In other words, agritourism.

"Years ago, it was a hard sell, but now they get it," Hoskin, Norfolk's agritourism guru, says. He says that a decade ago, only a handful of farmers, most with on-site markets, signed on to Norfolk County Tourism's marketing initiative which, for $175 a year, guarantees local farms and businesses will be featured in all of the tourism board's promotional material, from printed brochures to social media.

"Farmers would look at me funny when I said 'agritourism,' or tours on farms and I think the older generation wasn't interested as much and just didn't want people coming on their farms," Hoskin says. "But the younger group, as well as some of the older ones who were already ambassadors, saw it as the opportunity to educate people about farming and are very willing to open their doors and talk to people."

This year, he says, 300 farmers took part in the marketing program. Today's farmers have learned to become self-promotional tour guides showcasing their homes for hungry city folk, in the hopes Norfolk becomes a culinary destination as hot as, say, Prince Edward County.

Among the participants were Steve and Anita Buehner, who operate a farm near the town of Simcoe that has been in the family for generations.

Forced to give up their tobacco quota and try a new crop, Steve and Anita Buehner now operate Bonnieheath Estate Lavender and Winery, a farm where visitors can taste wine and cider or simply walk through the lavender.

As the end of the tobacco era grew near, they were faced with a choice: try a new crop or sell the farm.

The Buehners received transition funds from both the federal and provincial governments – although they say there wasn't much choice in the matter. "It was, 'This is what we will give you for your tobacco quota, take it or leave it, but we are still taking your quota,'" Anita says. "So, in my books that's expropriation."

Casting about for new crops, they started testing lavender in 2003; in 2010, they planted a vineyard. Today, Bonnieheath Estate Lavender and Winery has 120,000 French and English lavender plants, a vineyard and an apple orchard as well as 50 acres leased out to farm ginseng. The Buehners also open their farm to visitors who want to taste the wine or simply walk through the lavender.

About 15 minutes south of Tillsonburg, Bryan Gilvesy once grew 300 acres of tobacco. Now, only a few old drying kilns remain as a reminder of the farm's history. His YU Ranch is home to an old-growth Carolinian forest, a tallgrass prairie and a large herd of gorgeous Texas longhorn cattle.

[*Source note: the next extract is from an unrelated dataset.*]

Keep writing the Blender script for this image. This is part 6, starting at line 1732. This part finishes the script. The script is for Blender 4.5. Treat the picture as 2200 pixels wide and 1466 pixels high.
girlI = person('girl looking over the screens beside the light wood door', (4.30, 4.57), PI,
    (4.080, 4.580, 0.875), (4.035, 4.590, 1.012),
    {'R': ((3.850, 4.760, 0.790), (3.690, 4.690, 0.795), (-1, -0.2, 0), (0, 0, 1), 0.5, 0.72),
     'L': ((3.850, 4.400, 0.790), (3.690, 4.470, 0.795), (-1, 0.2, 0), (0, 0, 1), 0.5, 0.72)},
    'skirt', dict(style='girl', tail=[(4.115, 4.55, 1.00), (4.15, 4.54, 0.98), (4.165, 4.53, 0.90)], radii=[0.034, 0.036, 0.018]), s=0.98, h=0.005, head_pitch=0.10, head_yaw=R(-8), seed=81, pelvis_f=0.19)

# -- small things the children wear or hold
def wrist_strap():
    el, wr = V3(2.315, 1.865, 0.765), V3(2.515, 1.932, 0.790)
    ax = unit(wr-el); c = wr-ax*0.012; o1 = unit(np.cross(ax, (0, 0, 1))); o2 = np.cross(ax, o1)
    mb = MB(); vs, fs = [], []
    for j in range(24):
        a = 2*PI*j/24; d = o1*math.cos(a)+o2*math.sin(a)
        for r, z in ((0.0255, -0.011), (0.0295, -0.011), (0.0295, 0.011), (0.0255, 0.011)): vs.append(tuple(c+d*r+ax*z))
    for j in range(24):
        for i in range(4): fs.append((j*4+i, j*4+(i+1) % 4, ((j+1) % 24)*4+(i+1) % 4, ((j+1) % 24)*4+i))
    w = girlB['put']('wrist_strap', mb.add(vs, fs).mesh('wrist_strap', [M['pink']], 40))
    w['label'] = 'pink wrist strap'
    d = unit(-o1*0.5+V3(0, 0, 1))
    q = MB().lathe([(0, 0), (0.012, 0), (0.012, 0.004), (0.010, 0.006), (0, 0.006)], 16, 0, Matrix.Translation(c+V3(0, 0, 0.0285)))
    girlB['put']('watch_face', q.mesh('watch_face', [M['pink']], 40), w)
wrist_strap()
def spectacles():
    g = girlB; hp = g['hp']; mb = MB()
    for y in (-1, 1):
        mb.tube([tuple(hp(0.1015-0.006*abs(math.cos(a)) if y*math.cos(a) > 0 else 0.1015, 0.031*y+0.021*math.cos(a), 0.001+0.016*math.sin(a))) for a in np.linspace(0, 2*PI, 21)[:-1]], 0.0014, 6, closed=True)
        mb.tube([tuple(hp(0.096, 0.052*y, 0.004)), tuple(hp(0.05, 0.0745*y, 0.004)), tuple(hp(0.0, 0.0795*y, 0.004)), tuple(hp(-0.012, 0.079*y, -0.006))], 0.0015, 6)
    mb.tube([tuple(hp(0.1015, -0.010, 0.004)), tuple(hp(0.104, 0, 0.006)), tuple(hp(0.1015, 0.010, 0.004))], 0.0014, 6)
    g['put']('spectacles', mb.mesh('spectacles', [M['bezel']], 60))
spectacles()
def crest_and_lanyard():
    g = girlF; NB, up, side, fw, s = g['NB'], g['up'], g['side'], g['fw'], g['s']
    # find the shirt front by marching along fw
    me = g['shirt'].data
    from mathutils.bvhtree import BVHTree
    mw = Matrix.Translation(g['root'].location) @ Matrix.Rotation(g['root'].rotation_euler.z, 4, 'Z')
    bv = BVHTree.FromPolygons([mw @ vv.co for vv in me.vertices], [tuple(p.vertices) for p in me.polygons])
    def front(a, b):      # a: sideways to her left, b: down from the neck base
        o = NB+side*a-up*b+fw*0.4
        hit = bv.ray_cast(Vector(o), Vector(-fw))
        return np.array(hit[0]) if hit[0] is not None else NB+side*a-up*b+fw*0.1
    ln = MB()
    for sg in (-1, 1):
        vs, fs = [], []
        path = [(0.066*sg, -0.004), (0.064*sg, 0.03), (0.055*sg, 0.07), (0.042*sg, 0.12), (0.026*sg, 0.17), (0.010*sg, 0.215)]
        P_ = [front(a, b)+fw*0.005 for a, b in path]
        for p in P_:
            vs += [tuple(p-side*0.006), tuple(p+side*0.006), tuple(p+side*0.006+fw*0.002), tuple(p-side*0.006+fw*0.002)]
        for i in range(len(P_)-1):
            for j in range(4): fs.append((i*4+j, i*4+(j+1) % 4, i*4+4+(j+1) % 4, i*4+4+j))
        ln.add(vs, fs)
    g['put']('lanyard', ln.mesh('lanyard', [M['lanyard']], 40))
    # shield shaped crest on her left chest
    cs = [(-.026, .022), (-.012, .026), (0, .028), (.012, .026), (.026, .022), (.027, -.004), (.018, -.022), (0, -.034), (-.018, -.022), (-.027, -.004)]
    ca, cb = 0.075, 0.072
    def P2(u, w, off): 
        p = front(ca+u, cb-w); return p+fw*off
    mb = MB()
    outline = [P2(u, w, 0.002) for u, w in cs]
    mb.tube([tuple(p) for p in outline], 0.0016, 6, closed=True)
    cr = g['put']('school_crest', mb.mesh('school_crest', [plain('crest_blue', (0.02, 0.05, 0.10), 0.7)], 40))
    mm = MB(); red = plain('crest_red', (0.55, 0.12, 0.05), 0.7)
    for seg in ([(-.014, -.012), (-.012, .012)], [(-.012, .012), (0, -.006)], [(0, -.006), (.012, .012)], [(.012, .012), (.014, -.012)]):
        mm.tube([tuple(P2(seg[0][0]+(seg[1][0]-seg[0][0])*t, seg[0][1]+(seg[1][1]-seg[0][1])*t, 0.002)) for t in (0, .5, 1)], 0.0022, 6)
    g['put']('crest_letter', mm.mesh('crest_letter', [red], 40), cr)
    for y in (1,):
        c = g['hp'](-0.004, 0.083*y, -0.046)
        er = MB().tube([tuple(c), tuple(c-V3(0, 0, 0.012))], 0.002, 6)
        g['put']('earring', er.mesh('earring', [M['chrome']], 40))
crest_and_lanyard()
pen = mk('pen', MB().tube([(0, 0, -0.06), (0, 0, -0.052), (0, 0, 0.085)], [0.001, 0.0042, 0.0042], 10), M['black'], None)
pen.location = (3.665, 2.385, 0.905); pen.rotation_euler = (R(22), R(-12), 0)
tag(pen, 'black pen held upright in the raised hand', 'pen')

Half of his business is selling grass-fed beef to Toronto restaurants such as Nota Bene and Cafe Belong. The other half is in-person sales to people who have travelled to visit the farm.

"Usually the first time we take a walkabout and educate them," Gilvesy says. "It's not the same as a grocery store." For instance, although all his herd are longhorn cattle, none of them look alike. They don't live in a barn and instead, stay out in pasture at all times eating grass unless there are drought conditions.

Bryan Gilvesy used to grow 300 acres of tobacco at his YU Ranch. Now, half of his business is selling grass-fed beef to Toronto restaurants. The other half is in-person sales to travellers.

Hoskins says another nice aspect of the growing tourism industry is that young people are being persuaded to stay in the area or return home. "We are seeing a new generation taking over and it's really exciting and they are all very social-media savvy and have the business smarts," he says. Many are drawn by the chance to make and sell wine and beer. The Charlotteville Brewing Co. is run by locals Melanie Doerksen and her partner, Tim Wilson, who returned to Ontario after years of travelling in Europe. They began growing hops in 2010, eventually purchased 41 acres of a former mink farm from a family member and are planning to open up a farm-to-table restaurant this fall.

Until this summer, the farm that is home to Inasphere Wines was better known for its roadside tomato stand. Third-generation farmers who work a 100-acre plot near Turkey Point, Shantel and Ryan Bosgoed wanted to do something different, so they planted a vineyard.

Before coming home to put his mark on the family farm, Ryan Bosgoed went away for school, studying wine and viticulture at Niagara College then working at Jackson-Triggs Winery for three years planting. Upon returning to Norfolk, he planted 5 1/2 acres in riesling, cabernet franc and pinot noir.

"Years ago, Ryan put a half-acre plot of 10 varieties and took the three best," Shantel Bosgoed says. "We are taking it slow, doing everything here from growing the grapes to corking every bottle by hand." New shops and restaurants are constantly opening in the area's small towns, such as The Combine, a restaurant in Simcoe that advertises a "menu built with local bounty."

"The area is exploding," Shantel Bosgoed says. "Every year, it's changing." Norfolk County's chosen motto is "Ontario's Garden" – a lovely reinvention for a place that used to supply the province with its smokes.